Tuesday, 3 January 2023

Simplicity And Complexity

We can aesthetically appreciate both simplicity and complexity. I was a James Blish fan before I became a Poul Anderson fan. I used to appreciate the fact that Blish had:

a four-volume future history, Cities In Flight;
a one-volume future history, The Seedling Stars;
a short interstellar trilogy that did not even fill a single volume.

That trilogy, "Common Time," "Nor Iron Bars" and "This Earth of Hours," has since become part of the longer but non-linear Haertel Scholium. I used to appreciate the contrast between the complexity of Cities In Flight and the simplicity of the trilogy which described two interstellar test flights and culminated with the beginning of a galactic conflict.

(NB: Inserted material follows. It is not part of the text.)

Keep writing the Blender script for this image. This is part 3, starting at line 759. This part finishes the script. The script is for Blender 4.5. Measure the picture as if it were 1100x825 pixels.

There is a similar contrast between Poul Anderson's Psychotechnic and Technic Histories. The former, when republished in a completer form, still begins with a volume collecting four stories. By contrast, The Technic Civilization Saga, Volume I, collects:

the previously uncollected "The Saturn Game";

the first seven of the twelve works previously collected as The Earth Book Of Stormgate;

the first two of the three stories previously collected as The Trouble Twisters;

the first one of the three stories previously collected as Trader To The Stars which had originally been the opening volume of the series.